Video Art Students to Stage Public Show about Important Maine River

HBS Students(3)

Students in a new Bowdoin art class, Site-Specifics: Production of Socially Engaged Media, have created a series of videos that explore people’s past, present and potential future relationships with the Androscoggin River. The 178-mile river flows between Brunswick and Topsham, and was once so polluted that it helped inspire the Clean Water Act.

The students will show their videos at Fort Andross in Brunswick on March 10, from 6 p.m. to 7 p.m. The event, Reading the River: Video Installations in Fort Andross, is free and open to the public. Visitors can enter through two doors, either the Cumberland Self-Storage door or the one under the sign for Cabot Mil Antiques. The show will be on the opposite side of the mill from Frontier cafe.

Using projection mapping software, students will project videos onto stairwells, inside storage units and onto windows, all of which will be experienced by participants as they traverse the property. Students in the advanced dance class, Modern III, will lead participants from installation to installation, activating the spaces in between with gestures and movements that respond to the architecture and proximity to the river.

The course is taught by visiting artist Erin Colleen Johnson.
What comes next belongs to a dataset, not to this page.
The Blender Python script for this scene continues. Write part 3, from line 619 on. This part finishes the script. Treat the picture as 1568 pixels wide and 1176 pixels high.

Last semester, she taught another new course for Bowdoin, Introduction to Digital Media.

Over the last few weeks, Site-Specifics students have met with a range of guest speakers from environmental historians to tribal historic preservation officers. Building on insight and knowledge from these sessions, students then met with fifth graders from Harriet Beecher Stowe Elementary School. The young students performed movements, answered questions, drew pictures and told stories relating to the Androscoggin River, creating lines of inquiry for the college students to explore.

By producing site-specific videos, sound projects and new media artworks, students in the video art class are gaining an understanding of how digital media technologies can serve as tools for creative cultural practice, Johnson explained. Site-visits, meetings with community experts, and collaboration with local organizations contribute to the development of works that can be distributed and displayed through mobile devices, projection, installation and online platforms. Students develop technical skills in camerawork, lighting, audio recording and editing, and are introduced to video and sound artists whose works investigate race, class, gender, sexuality, labor and environmental politics.